The stereo speakers have a decent sound, though I expect most who use this device will employ a headset or earbuds because you can crank it up without driving folks near you nuts. The screen is wonderful, and provides a good visual performance clearly tuned for games, and it showcased the fact that I have yet to find an Android shooter I really love.

Thank heavens there are a variety of cloud streaming services and this product anticipates the spread of the Nvidia Grid cloud gaming service now in beta in the San Francisco Bay area. This service provides PC-level performance streamed with low latency to tablet devices and this tablet is ideal for a service like that or OnLive (which has been in market for a while).


I'm fascinated by how artists can create amazing things on the iPad given it really has a low quality pen interface. This is one other area the Nvidia Shield Tablet stands out, it has a very accurate stylus interface and, if you are artistic, (given both my mother and step mother were artists you'd think I'd have that skill, but I don't), this could make a fantastic sketch pad.
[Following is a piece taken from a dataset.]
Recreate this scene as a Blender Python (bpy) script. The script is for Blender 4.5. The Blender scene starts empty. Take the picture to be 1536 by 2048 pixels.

It comes with a painting app called Dabbler which I haven't had a chance to play with that much – ah who am I kidding, I can't paint – but it looked cool and for someone with that skill it could be a great way to pass the time artistically.

8in tablet with an attitude

In the end the Nvidia Shield Tablet is an 8in tablet with an attitude. It isn't a Kindle though it will run the Kindle app just fine and it uses the Google Play store so it actually has more games than my Kindle does. It isn't an iPad mini light, it is a product designed by and for gamers. And I am one, for instance I just spent most of the last five hours on a plane from San Francisco to New York and I gamed for much of the trip which actually went by very quickly. Having a tablet that does this well is a godsend for a unique few of us. If you love your iPad or Kindle this may not sway you, but if you've been looking for something that scratches your gaming and artistic itches the Nvidia Shield Tablet may be your cup of tea. It was mine.